## Exercise
Show all lines from the data that include the word "picture".

## Given information
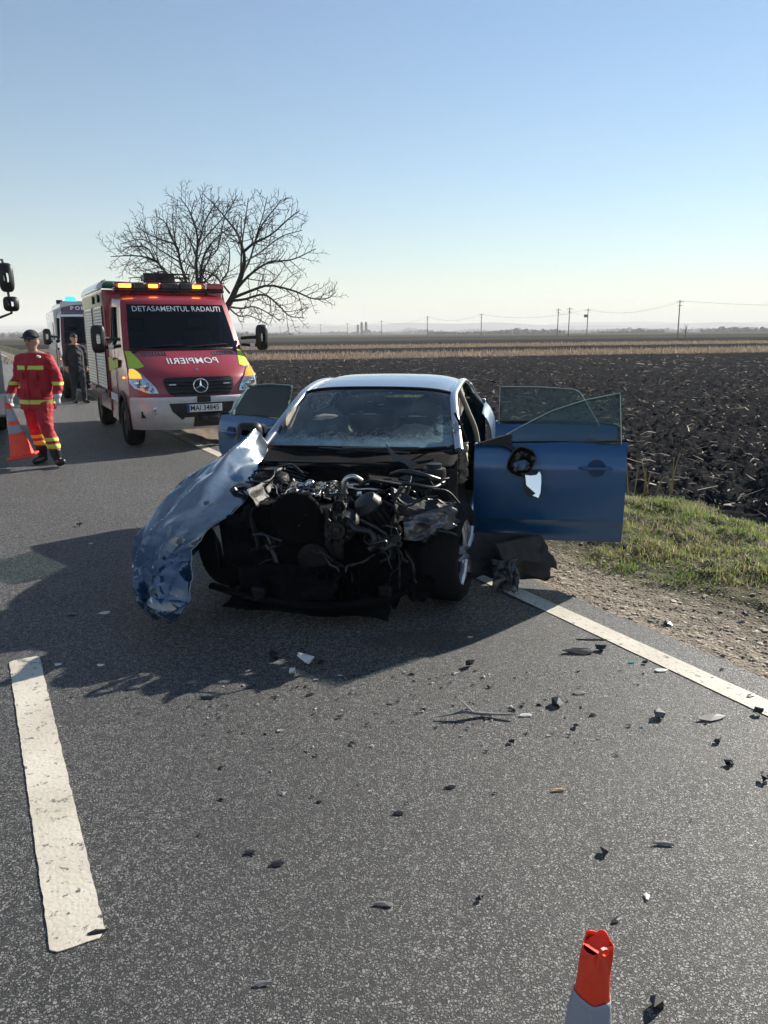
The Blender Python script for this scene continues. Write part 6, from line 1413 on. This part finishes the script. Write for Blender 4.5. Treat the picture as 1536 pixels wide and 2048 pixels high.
DB = [ # px, py, kind, size px, material, label
 (1160, 1306, 'S', 66, 'debris_black', 'long dark blade-like shell piece lying near the edge line', .1), (1202, 1300, 'C', 22, 'debris_black', 'small black lump beside the dark shell piece', 0), (1187, 1280, 'S', 78, 'debris_black', 'thin black strip lying just behind the dark shell piece', -.03),
 (942, 1331, 'C', 22, 'debris_black', 'jagged black lump just outside the car shadow', 0), (1052, 1432, 'S', 24, 'debris_white', 'short white sliver beside the forked trim strip', .05), (1114, 1410, 'C', 26, 'debris_black', 'blocky black piece in front of the dark shell piece', 0),
 (1318, 1434, 'C', 24, 'debris_grey', 'rounded grey fragment near the edge line', 0), (1427, 1438, 'S', 62, 'debris_grey', 'long pale grey sliver pointing at the edge line', .25), (1434, 1484, 'C', 16, 'debris_black', 'upright black bit below the pale grey sliver', 0),
 (1457, 1530, 'C', 17, 'debris_black', 'square black crumb alone on the right of the lane', 0), (1529, 1560, 'C', 20, 'debris_black', 'black piece cut by the right picture edge', 0), (1515, 1428, 'C', 20, 'debris_black', 'black piece touching the near end of the edge line', 0),
 (1502, 1392, 'S', 18, 'debris_black', 'small dark flake on the white edge line', .3), (1022, 1487, 'C', 13, 'debris_black', 'tiny black peg right below the forked trim strip', 0), (899, 1576, 'S', 24, 'debris_black', 'flat black flake left of the dry leaf', .1),
 (798, 1628, 'S', 22, 'debris_black', 'flat black square flake in mid lane', .0), (1116, 1582, 'S', 34, 'leaf_dry', 'crumpled dry leaf lying in mid lane', .2), (1328, 1690, 'S', 46, 'debris_grey', 'curved grey shell fragment behind the near cone', -.05),
 (1207, 1708, 'C', 20, 'debris_black', 'black bit left of the curved grey fragment', 0), (766, 1810, 'S', 42, 'debris_grey', 'dark slender sliver in the near middle of the lane', -.2), (959, 1798, 'C', 16, 'debris_black', 'small black crumb right of the dark slender sliver', 0),
 (1293, 1794, 'S', 20, 'debris_white', 'pale fleck upright behind the near cone', 1.4), (1232, 1843, 'S', 22, 'debris_black', 'black shard just above the near cone', .6), (1310, 2013, 'C', 28, 'debris_black', 'black lump to the right of the near cone', 0),
 (1159, 1387, 'S', 28, 'debris_grey', 'light wavy sliver between the two black pieces', .1), (1262, 1326, 'S', 16, 'debris_glass', 'teal piece of glass beside the edge line', .3), (1289, 1327, 'C', 11, 'debris_black', 'black crumb beside the teal glass', 0),
 (1323, 1342, 'S', 26, 'debris_white', 'pale curled sliver next to the edge line', .1), (1151, 1455, 'C', 13, 'debris_black', 'black crumb below the blocky black piece', 0), (780, 1408, 'S', 20, 'debris_grey', 'grey bent flake in the middle of the scatter', -.4),
 (416, 1397, 'S', 32, 'debris_black', 'ragged black scrap by the shadow edge on the left', .1), (613, 1325, 'C', 30, 'debris_white', 'torn white and dark scrap at the shadow edge', 0), (640, 1327, 'C', 22, 'debris_black', 'black scrap touching the torn white one', 0), (586, 1347, 'C', 20, 'debris_white', 'small bright scrap in front of the torn white one', 0),
 (549, 1318, 'C', 24, 'debris_black', 'pointed black scrap left of the torn white one', 0), (386, 1367, 'S', 26, 'debris_grey', 'greyish curl near the ragged black scrap', .1), (500, 1375, 'S', 24, 'debris_black', 'dark curl between the ragged scrap and the bright scrap', .2), (618, 1391, 'S', 20, 'debris_black', 'dark leaf-like flake before the torn white scrap', .3),
 (500, 1708, 'S', 24, 'debris_black', 'thin dark flake right of the centre dash', -.1), (556, 1729, 'S', 28, 'debris_black', 'thin dark flake a little beyond to the right of its like', .2), (522, 1970, 'S', 36, 'debris_grey', 'dark slate-like flake at the bottom of the lane', .1), (196, 1867, 'S', 40, 'debris_black', 'dark flake leaning on the end of the centre dash', .3),
 (638, 1605, 'S', 14, 'debris_black', 'tiny dark flake alone in the middle of the lane', 0), (116, 1330, 'S', 16, 'debris_white', 'white chip in the shadow right beside the dash', -.1), (200, 1332, 'S', 18, 'debris_white', 'white chip in the shadow farther right of the dash', 0), (209, 1227, 'S', 28, 'debris_white', 'bright white plate lying in the shadow left of the car', .1),
 (145, 1231, 'S', 22, 'debris_black', 'dark flake in the shadow left of the white plate', 0), (160, 1052, 'C', 12, 'debris_black', 'black speck on the sunlit road left of the car', 0), (182, 1088, 'S', 12, 'debris_white', 'white speck on the sunlit road left of the car', .1), (940, 1275, 'S', 13, 'debris_white', 'white chip inside the shadow below the front wheel', 0), (1335, 1252, 'C', 16, 'debris_black', 'black twig-like bit on the gravel shoulder', 0), (1490, 1233, 'C', 14, 'debris_black', 'black lump near the turf edge on the gravel', 0)]
for i, (px, py, kd, sz, mt, lab, an) in enumerate(DB):
    d_road = to_road(*at_ground(px, py)[:2])[1]; z0 = 0.0 if d_road < .27 else -.035
    if abs(d_road) < .08: z0 = .004
    p = at_ground(px, py, z0); mpp = (p - Vector((0, 0, CAM_H))).length / FPX; L = sz * mpp * 1.1
    o = chunk(p, L, 40 + i, mt, .7) if kd == 'C' else sliver(p, L, L * (.55 if sz < 30 else .34), an, 60 + i, mt, .5 if sz > 30 else .3, .08)
    if sz == 78: bpy.data.objects.remove(o); o = sliver(p, L, L * .07, an, 3, mt, .2, .02)
    tag(o, lab, 'debris', 'wreck debris on the road')
# forked trim strip
p = at_ground(960, 1436); t = MB(); e = .0027
t.tube([(-.20, -.02, .012), (-.08, .0, .03), (.02, .02, .012), (.16, .0, .02)], [.004, .012, .014, .006], 6, True, .5)
t.tube([(-.03, .0, .03), (-.10, .05, .075)], [.009, .003], 5, True, .5)
tag(t.build('debris_trim', 'debris_grey', None, loc=p, rot=(0, 0, R(-3))), 'forked greenish trim strip lying in the lane', 'debris', 'wreck debris on the road')
# crumbs of glass and plastic too small to count
n = 280; a = rng.normal(0, 1, n); bq = rng.normal(0, 1, n); px_ = 820 + a * 330; py_ = 1340 + np.abs(bq) * 110
ok = (py_ > 1290) & (py_ < 2000) & (px_ > 60) & (px_ < 1500); pts = [at_ground(u, v) for u, v in zip(px_[ok], py_[ok])]; pts = [p_ for p_ in pts if to_road(p_.x, p_.y)[1] < .2]
V = []; F = []; Cc = []
for p_ in pts:
    s_ = min(.018, math.exp(rng.normal(-5.0, .5))); k0 = len(V); a_ = rng.uniform(0, 6.28); dk = rng.random() < .7; c_ = .012 if dk else rng.uniform(.3, .6)
    for k in range(3):
        t_ = a_ + k * 2.1 + rng.uniform(-.5, .5); V.append((p_.x + math.cos(t_) * s_ * 1.3, p_.y + math.sin(t_) * s_, .002 + rng.uniform(0, .5) * s_)); Cc.append((c_, c_, c_))
    V.append((p_.x, p_.y, .002 + s_ * .5)); Cc.append((c_, c_, c_)); F += [(k0, k0 + 1, k0 + 3), (k0 + 1, k0 + 2, k0 + 3), (k0 + 2, k0, k0 + 3), (k0, k0 + 2, k0 + 1)]
tag(raw_mesh('debris_crumbs', V, F, 'pebble', False, np.array(Cc)), 'tiny crumbs of broken glass and plastic on the asphalt', 'debris', kind='stuff')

## Response
The Blender Python script for this scene continues. Write part 6, from line 1413 on. This part finishes the script. Write for Blender 4.5. Treat the picture as 1536 pixels wide and 2048 pixels high.
 (1457, 1530, 'C', 17, 'debris_black', 'square black crumb alone on the right of the lane', 0), (1529, 1560, 'C', 20, 'debris_black', 'black piece cut by the right picture edge', 0), (1515, 1428, 'C', 20, 'debris_black', 'black piece touching the near end of the edge line', 0),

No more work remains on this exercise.